The clerics openly defy the state. Since January 21, baton-wielding,
burka-clad students of the Jamia Hafsa, the woman's Islamic university
located next to the headquarters of Lal Masjid, have forcibly occupied
a government building, the Children's Library. In one of their many
forays outside the seminary, this burka brigade swooped upon a house
that they claimed was a brothel, and kidnapped three women and a baby.
Male students from Islamabad's many madrasas are even more active in
terrorising video-shop owners, whom they accuse of spreading
pornography. Newspapers have carried pictures of grand bonfires made
with seized cassettes and CDs. Most video stores in Islamabad have now
closed. Their owners duly repented after a fresh campaign on May 4 by
militants blew up a dozen music and video stores, barbershops and a
girl's school in the North-West Frontier Province.
Astonishing patience has been shown by the Pakistani state, which on
other occasions freely used air and artillery power to combat such
challenges. Lal Masjid seems to operate with impunity - no attempt has
been made to cut off its electricity, gas, phone or website - or even
to shut down its illegal FM radio station. The chief negotiator
appointed by Musharraf, Chaudhry Shujaat Hussain, described the burka
brigade kidnappers as "our daughters", with whom
negotiations would continue and against whom "no operation could
be contemplated".
Clerics realise that the government wants to play ball. Their initial
demand - the rebuilding of eight illegally constructed mosques that
had been knocked down by Islamabad's civic administration - became a
call for enforcement of Sharia law across Pakistan. In a radio
broadcast on April 12, the clerics issued a threat: "There will
be suicide blasts in the nook and cranny of the country. We have
weapons, grenades, and we are expert in manufacturing bombs. We are
not afraid of death."
Lal Masjid's head cleric, a former student of my university in
Islamabad, added the following chilling message for our women
students:
"The
government should abolish coeducation. Quaid-e-Azam University has
become a brothel. Its female professors and students roam in
objectionable dresses. I think I will have to send my daughters of
Jamia Hafsa to these immoral women. They will have to hide themselves
in hijab, otherwise they will be punished according to Islam. Our
female students have not issued the threat of throwing acid on the
uncovered faces of women. However, such a threat could be used for
creating the fear of Islam among sinful women. There is no harm in it.
There are far more horrible punishments in the hereafter for such
women."
Indeed,
on May 7, a female teacher in the QAU history department was
physically assaulted in her office by a bearded, Taliban-looking man
who screamed that he had instructions from Allah.
What's next? As Islamabad heads the way of Pakistan's tribal towns,
the next targets will be girls' schools, internet cafes, bookshops,
and shops selling western clothing, followed by purveyors of toilet
paper, tampons, underwear, mannequins and other un-Islamic goods.

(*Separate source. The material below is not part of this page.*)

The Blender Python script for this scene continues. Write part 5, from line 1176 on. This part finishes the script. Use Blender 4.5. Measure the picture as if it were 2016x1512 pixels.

In a sense, the inevitable is coming to pass. Until a few years ago,
Islamabad was a quiet, orderly, modern city no different from any
other in Pakistan. Still earlier, it was largely the abode of
Pakistan's elite and foreign diplomats. But the rapid transformation
of its demography brought with it hundreds of mosques with multi-barrelled
audio cannons mounted on minarets, as well as scores of madrasas,
illegally constructed in what used to be public parks and green areas.
Now, tens of thousands of their students with prayer caps dutifully
chant the Qu'ran all day. In the evenings, they roam in packs through
the city's streets and bazaars, gaping at store windows and lustfully
ogling bare-faced women.
The stage is being set for transforming Islamabad into a Taliban
stronghold. When Musharraf exits - which may be sooner rather than
later - he will leave a bitter legacy that will last for generations,
all for a little more taste of power.